[lbo-talk] finance capital, technology and the 1968 NYSE

Lance Murdoch lancemurdoch at gmail.com
Mon Jan 17 09:39:39 PST 2005


http://features.slashdot.org/article.pl?sid=05/01/11/1926211

[...] As volume and profits grew, more Wall Street partnerships were created to get in on the game. By the 1960s, electronic message switchboards replaced those pneumatic tubes of 1918 so order entry and execution confirmation could happen in something close to real time. Of course, this was to the advantage of the traders -- to be able to get the most current feel for the market; customers were still out of that loop. But the back office was neglected, stock certificates still had to be collected and distributed. Wall Street hit a wall in 1968, and for many it was fatal. Electronics facilitated trading but did nothing to help clearing and making sure buyers got certificates from the sellers.

As volume increased, by some 30% a year in both 1967 and 1968, the people-intensive clearing process took forever. Certificates piled up to the ceiling tiles at brokerage firms, either awaiting payment or as errors and bad trades yet to be reconciled. Hiring more people barely helped. Firms would work 24 hours a day, 7 days a week and still fall behind.

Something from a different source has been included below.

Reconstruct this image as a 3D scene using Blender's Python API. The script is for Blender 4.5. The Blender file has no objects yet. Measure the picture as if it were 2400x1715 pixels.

Customers simply stopped paying since they stopped getting their certificates. The NYSE began closing one day a week to catch up. They mandated a Central Certificate Service that created electronic certificates for a few stocks so settlement and clearing could happen without handling physical certificates. It was too little, too late. 160 NYSE member firms went belly up in 1969 and 1970, their credit squeezed as it took so long to process the volume of trades, victims of their own success. It was a big problem for those not tech savvy.